In turn the operator pays a rental each quarter to the investors, based on the management agreement into which they have entered.

A great deal of their attraction for investors has been down to the tax incentives that have been available, together with a 'guaranteed' return and management responsibility undertaken by an operator.

However, behind the promotional hype lies a reality that can hide a not insubstantial degree of risk.

Over the past decade dozens of the complexes have incurred financial difficulties. Some have gone into liquidation, whilst in a number of other cases investors have been obliged to accept lower rents or late payment of their rental income.

Most of the developments have been located in low-lying ski resorts or in marginal tourist areas.

There have also been a number of corruption scandals, in which politicians, funders and property professionals have been implicated.

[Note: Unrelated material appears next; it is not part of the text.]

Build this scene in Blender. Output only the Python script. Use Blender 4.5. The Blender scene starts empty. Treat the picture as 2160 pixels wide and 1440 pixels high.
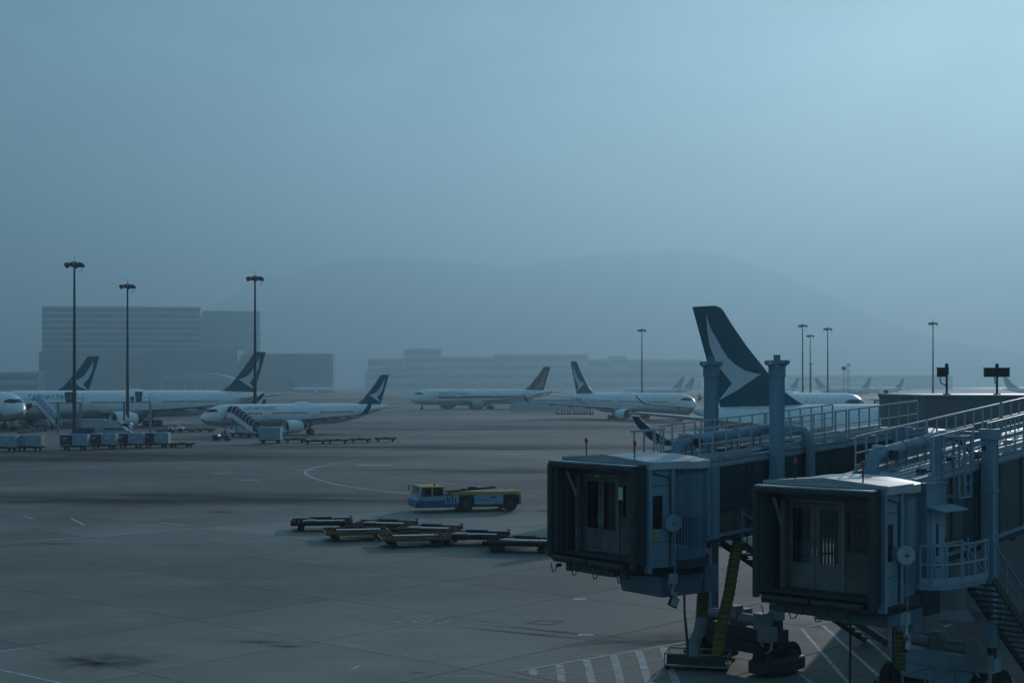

With tens of thousands of angry investors affected by the problem the government was obliged in 2010 to react by giving some greater protection to investors, notably by flexing the rules on tax relief.

There was also some tightening of the zones where tax relief would be available for such developments.

However, as the fortunes of some complexes have continued to decline, and others have been added to the list, pressure has continue to mount on the government.

The issue is an embarrassing one for the public authorities, so it was without any fanfare that news trickled out last month that the government have decided to set up a working party to examine the risks to investors of these developments.

The working group with be under the auspices of the Ministry of Tourism, with support from the consumer protection office of the Ministry of Finance.

The inquiry by the working party is likely to be substantially influenced by work already carried out by consumer protection officials in 2013, when they undertook an investigation into these developments, concluding that promoters exaggerated their commercial performance, with investor returns up to 60% lower than was initially claimed.

With the prices of these apartments often based on a mathematical calculation that later proves to be unreal, investors who later want to check-out of the investment find they can only do so at a loss.

The report also considered that promoters were far too reticent about providing information on the financial performance of the résidences de tourisme market. They found that many developments carried out in the 1970s and 1980s performed particularly badly.

Local councils were far too willing to grant planning permissions for new developments, without taking into consideration the implications on rent levels in existing developments.

As a result, some new developments, such as those at Fon-Romeu in the Pyrénées-Orientales and in Superdévoluy in the French Alps, were 90% vacant during the summer and had only an average occupancy rate of 40% during winter.

According to the Observatoire national des stations de montagne, whilst the winter occupancy rate last year across France in résidences de tourisme was a reasonably satisfactory 75%, during the spring period it varied between 30% and 71%.

Directly in response to the lower levels of occupancy over the spring period, the government have made some adjustment to school term dates in 2016, bringing forward the start of the school holiday period.